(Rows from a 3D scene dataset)
## start
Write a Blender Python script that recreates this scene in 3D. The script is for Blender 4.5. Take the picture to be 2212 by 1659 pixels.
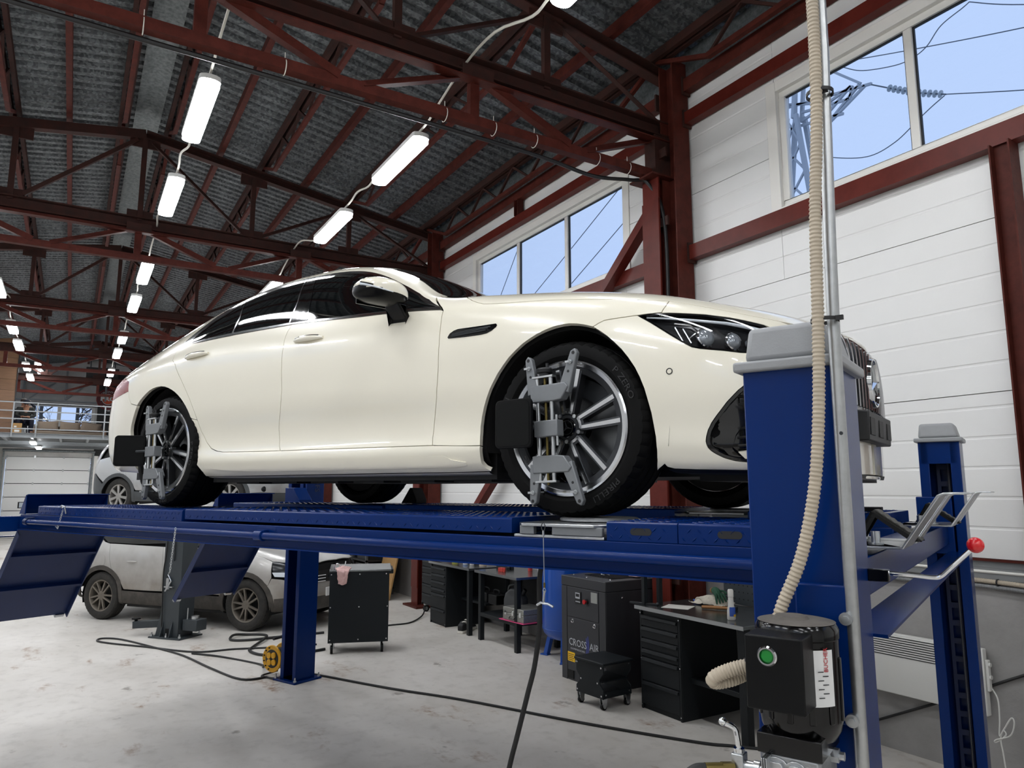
import bpy, bmesh, math, random
import numpy as np
from math import sin, cos, pi, radians, sqrt, atan2, hypot
from mathutils import Vector as V, Matrix
from mathutils.geometry import delaunay_2d_cdt

for _o in list(bpy.data.objects):
    bpy.data.objects.remove(_o, do_unlink=True)
SC = bpy.context.scene
COL = SC.collection
random.seed(7)

# ------------------------------------------------------------------ camera
# world: x runs along the hall (the far gable is at -x), y towards the window wall, z up, floor z = 0
cam = bpy.data.cameras.new('camera')
cam.lens = 36.0 * 1560 / 2212
cam.sensor_width = 36.0
cam.clip_start = 0.05
cam.clip_end = 400
camo = bpy.data.objects.new('camera', cam)
COL.objects.link(camo)
_az, _pt = radians(31.2), radians(8.33)
_f = V((-cos(_az) * cos(_pt), sin(_az) * cos(_pt), sin(_pt)))
camo.matrix_world = Matrix.Translation((0, 0, 1.9)) @ _f.to_track_quat('-Z', 'Y').to_matrix().to_4x4()
SC.camera = camo

# ------------------------------------------------------------------ sky (even, bright winter overcast)
world = bpy.data.worlds.new('overcast_sky')
SC.world = world
world.use_nodes = True
_bg = world.node_tree.nodes['Background']
_bg.inputs[0].default_value = (0.57, 0.70, 0.93, 1)
_bg.inputs[1].default_value = 1.12

SC.view_settings.view_transform = 'Standard'
SC.view_settings.look = 'None'
SC.view_settings.exposure = 0.16
SC.view_settings.gamma = 1.0
SC.view_settings.use_curve_mapping = False
SC.cycles.max_bounces = 8
SC.cycles.diffuse_bounces = 4
SC.cycles.glossy_bounces = 4
SC.cycles.transmission_bounces = 6
SC.cycles.transparent_max_bounces = 12
SC.cycles.caustics_reflective = False
SC.cycles.caustics_refractive = False
SC.cycles.sample_clamp_indirect = 4.0
SC.cycles.use_denoising = True
LAMP = 38.0          # radiance of the lit batten diffusers

# ------------------------------------------------------------------ helpers
def lin(h):
    h = h.lstrip('#')
    r = []
    for i in (0, 2, 4):
        c = int(h[i:i + 2], 16) / 255
        r.append(c / 12.92 if c <= .04045 else ((c + .055) / 1.055) ** 2.4)
    return tuple(r)

MATS = {}
def mat(name, col, rough=.5, metal=0., noise=None, bump=None, coat=0., spec=.5, emit=None, alpha=None, col2=None, stretch=None):
    """procedural principled material. noise=(scale, amount) mixes towards col2 (default darker); bump=(scale, strength)"""
    m = bpy.data.materials.new(name)
    m.use_nodes = True
    nt = m.node_tree
    b = nt.nodes['Principled BSDF']
    c = lin(col)
    b.inputs['Base Color'].default_value = (*c, 1)
    b.inputs['Roughness'].default_value = rough
    b.inputs['Metallic'].default_value = metal
    b.inputs['Specular IOR Level'].default_value = spec
    if coat:
        b.inputs['Coat Weight'].default_value = coat
        b.inputs['Coat Roughness'].default_value = .03
    if emit:
        b.inputs['Emission Color'].default_value = (*lin(emit[0]), 1)
        b.inputs['Emission Strength'].default_value = emit[1]
    tc = None
    if noise or bump:
        tc = nt.nodes.new('ShaderNodeTexCoord')
        src = tc.outputs['Object']
        if stretch:
            mp = nt.nodes.new('ShaderNodeMapping')
            mp.inputs['Scale'].default_value = stretch
            nt.links.new(src, mp.inputs[0])
            src = mp.outputs[0]
    if noise:
        n = nt.nodes.new('ShaderNodeTexNoise')
        n.inputs['Scale'].default_value = noise[0]
        n.inputs['Detail'].default_value = 5
        n.inputs['Roughness'].default_value = .6
        nt.links.new(src, n.inputs['Vector'])
        r = nt.nodes.new('ShaderNodeValToRGB')
        r.color_ramp.elements[0].position = .38
        r.color_ramp.elements[1].position = .66
        c2 = lin(col2) if col2 else tuple(x * .6 for x in c)
        c2 = tuple(c[i] * (1 - noise[1]) + c2[i] * noise[1] for i in range(3))
        r.color_ramp.elements[0].color = (*c, 1)
        r.color_ramp.elements[1].color = (*c2, 1)
        nt.links.new(n.outputs['Fac'], r.inputs[0])
        nt.links.new(r.outputs[0], b.inputs['Base Color'])
    if bump:
        n = nt.nodes.new('ShaderNodeTexNoise')
        n.inputs['Scale'].default_value = bump[0]
        n.inputs['Detail'].default_value = 4
        nt.links.new(src, n.inputs['Vector'])
        bp = nt.nodes.new('ShaderNodeBump')
        bp.inputs['Strength'].default_value = bump[1]
        bp.inputs['Distance'].default_value = .01
        nt.links.new(n.outputs['Fac'], bp.inputs['Height'])
        nt.links.new(bp.outputs[0], b.inputs['Normal'])
    MATS[name] = m
    return m

def glass_mat(name, tint, clear, rough=.02):
    """thin pane: a fixed share of clear transmission with a fresnel reflection"""
    m = bpy.data.materials.new(name)
    m.use_nodes = True
    nt = m.node_tree
    nt.nodes.clear()
    o = nt.nodes.new('ShaderNodeOutputMaterial')
    t = nt.nodes.new('ShaderNodeBsdfTransparent')
    t.inputs[0].default_value = (*[x * clear for x in lin(tint)], 1)
    g = nt.nodes.new('ShaderNodeBsdfGlossy')
    g.inputs['Roughness'].default_value = rough
    lw = nt.nodes.new('ShaderNodeLayerWeight')
    lw.inputs[0].default_value = .5
    pw = nt.nodes.new('ShaderNodeMath')
    pw.operation = 'POWER'
    pw.inputs[1].default_value = 4.0
    nt.links.new(lw.outputs['Facing'], pw.inputs[0])
    f = nt.nodes.new('ShaderNodeMath')
    f.operation = 'MULTIPLY_ADD'
    f.inputs[1].default_value = .6
    f.inputs[2].default_value = .04
    nt.links.new(pw.outputs[0], f.inputs[0])
    mx = nt.nodes.new('ShaderNodeMixShader')
    nt.links.new(f.outputs[0], mx.inputs[0])
    nt.links.new(t.outputs[0], mx.inputs[1])
    nt.links.new(g.outputs[0], mx.inputs[2])
    nt.links.new(mx.outputs[0], o.inputs[0])
    MATS[name] = m
    return m

def frame(d, up=(0, 0, 1)):
    d = V(d).normalized()
    u = V(up)
    s = d.cross(u)
    if s.length < 1e-4:
        s = d.cross(V((1, 0, 0)))
    s.normalize()
    u = s.cross(d).normalized()
    return d, s, u

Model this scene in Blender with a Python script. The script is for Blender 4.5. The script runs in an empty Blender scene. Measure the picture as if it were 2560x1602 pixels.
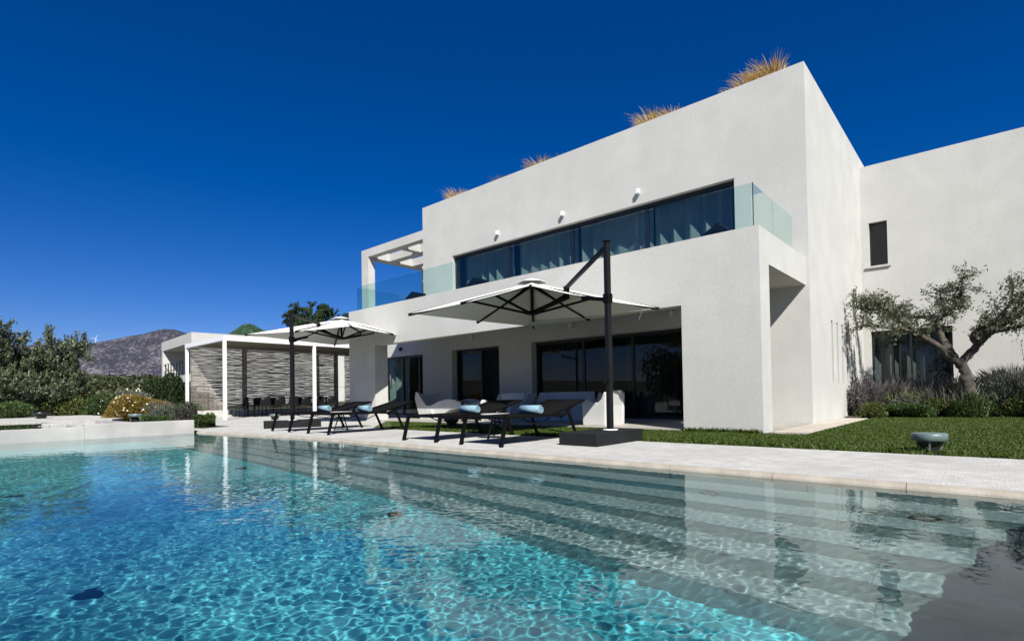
import bpy, bmesh, math, random
import numpy as np
from mathutils import Vector, Matrix
random.seed(7)
rng = np.random.default_rng(11)
S = bpy.context.scene
C = S.collection
K = 0.8                      # survey units -> metres
R = math.radians

# ------------------------------------------------------------------ camera, sky, sun, exposure
def setup_view():
    f, cy, yaw, pitch, roll = 1341.06, 966.67, -0.728173, 0.0171387, -0.0166927
    fw = Vector((math.sin(yaw)*math.cos(pitch), math.cos(yaw)*math.cos(pitch), math.sin(pitch)))
    r = Vector((math.cos(yaw), -math.sin(yaw), 0)); u = r.cross(fw)
    r2 = r*math.cos(roll) + u*math.sin(roll); u2 = r2.cross(fw)
    cd = bpy.data.cameras.new('camera'); co = bpy.data.objects.new('camera', cd); C.objects.link(co)
    m = Matrix((r2, u2, -fw)).transposed().to_4x4(); m.translation = (0, 0, .8*K)
    co.matrix_world = m
    cd.sensor_width = 36; cd.sensor_fit = 'HORIZONTAL'; cd.lens = f/2560*36
    cd.shift_y = (cy-801)/2560
    cd.clip_start = .05; cd.clip_end = 30000
    S.camera = co
setup_view()
SUN = Vector((.592, -.425, .684)).normalized()
w = bpy.data.worlds.new('World'); S.world = w; w.use_nodes = True
nt = w.node_tree
sky = nt.nodes.new('ShaderNodeTexSky'); sky.sky_type = 'NISHITA'; sky.sun_disc = False
sky.sun_elevation = R(43.2); sky.sun_rotation = R(125.7)
sky.altitude = 1200; sky.air_density = 1.0; sky.dust_density = 0.1; sky.ozone_density = 3.0
hs = nt.nodes.new('ShaderNodeHueSaturation'); hs.inputs['Saturation'].default_value = 1.45; hs.inputs['Hue'].default_value = .5
nt.links.new(sky.outputs[0], hs.inputs['Color'])
mu = nt.nodes.new('ShaderNodeMixRGB'); mu.blend_type = 'MULTIPLY'; mu.inputs[0].default_value = 1; mu.inputs[2].default_value = (.85, .82, 1.22, 1)
nt.links.new(hs.outputs[0], mu.inputs[1]); nt.links.new(mu.outputs[0], nt.nodes['Background'].inputs[0])
nt.nodes['Background'].inputs[1].default_value = .0425
sl = bpy.data.lights.new('sun', 'SUN'); so = bpy.data.objects.new('sun', sl); C.objects.link(so)
sl.energy = 5.0; sl.angle = R(.5); sl.color = (1, .965, .91)
so.rotation_euler = SUN.to_track_quat('Z', 'Y').to_euler()
sl.cycles.is_caustics_light = True
S.view_settings.view_transform = 'Standard'; S.view_settings.look = 'None'
S.view_settings.exposure = .80; S.view_settings.gamma = 1; S.view_settings.use_curve_mapping = False
S.render.engine = 'CYCLES'
S.cycles.max_bounces = 10; S.cycles.diffuse_bounces = 2; S.cycles.glossy_bounces = 4
S.cycles.transmission_bounces = 8; S.cycles.transparent_max_bounces = 16
S.cycles.use_denoising = True
try: S.cycles.denoiser = 'OPENIMAGEDENOISE'
except Exception: pass
S.cycles.sample_clamp_indirect = 6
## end
PROBLEM REQUIREMENTS: Repeat, word for word and with no pictures, only the lines running from the beginning of the data to the line that contains "return tuple(r)".

ANSWER:
Write a Blender Python script that recreates this scene in 3D. The script is for Blender 4.5. Take the picture to be 2212 by 1659 pixels.
import bpy, bmesh, math, random
import numpy as np
from math import sin, cos, pi, radians, sqrt, atan2, hypot
from mathutils import Vector as V, Matrix
from mathutils.geometry import delaunay_2d_cdt

for _o in list(bpy.data.objects):
    bpy.data.objects.remove(_o, do_unlink=True)
SC = bpy.context.scene
COL = SC.collection
random.seed(7)

# ------------------------------------------------------------------ camera
# world: x runs along the hall (the far gable is at -x), y towards the window wall, z up, floor z = 0
cam = bpy.data.cameras.new('camera')
cam.lens = 36.0 * 1560 / 2212
cam.sensor_width = 36.0
cam.clip_start = 0.05
cam.clip_end = 400
camo = bpy.data.objects.new('camera', cam)
COL.objects.link(camo)
_az, _pt = radians(31.2), radians(8.33)
_f = V((-cos(_az) * cos(_pt), sin(_az) * cos(_pt), sin(_pt)))
camo.matrix_world = Matrix.Translation((0, 0, 1.9)) @ _f.to_track_quat('-Z', 'Y').to_matrix().to_4x4()
SC.camera = camo

# ------------------------------------------------------------------ sky (even, bright winter overcast)
world = bpy.data.worlds.new('overcast_sky')
SC.world = world
world.use_nodes = True
_bg = world.node_tree.nodes['Background']
_bg.inputs[0].default_value = (0.57, 0.70, 0.93, 1)
_bg.inputs[1].default_value = 1.12

SC.view_settings.view_transform = 'Standard'
SC.view_settings.look = 'None'
SC.view_settings.exposure = 0.16
SC.view_settings.gamma = 1.0
SC.view_settings.use_curve_mapping = False
SC.cycles.max_bounces = 8
SC.cycles.diffuse_bounces = 4
SC.cycles.glossy_bounces = 4
SC.cycles.transmission_bounces = 6
SC.cycles.transparent_max_bounces = 12
SC.cycles.caustics_reflective = False
SC.cycles.caustics_refractive = False
SC.cycles.sample_clamp_indirect = 4.0
SC.cycles.use_denoising = True
LAMP = 38.0          # radiance of the lit batten diffusers

# ------------------------------------------------------------------ helpers
def lin(h):
    h = h.lstrip('#')
    r = []
    for i in (0, 2, 4):
        c = int(h[i:i + 2], 16) / 255
        r.append(c / 12.92 if c <= .04045 else ((c + .055) / 1.055) ** 2.4)
    return tuple(r)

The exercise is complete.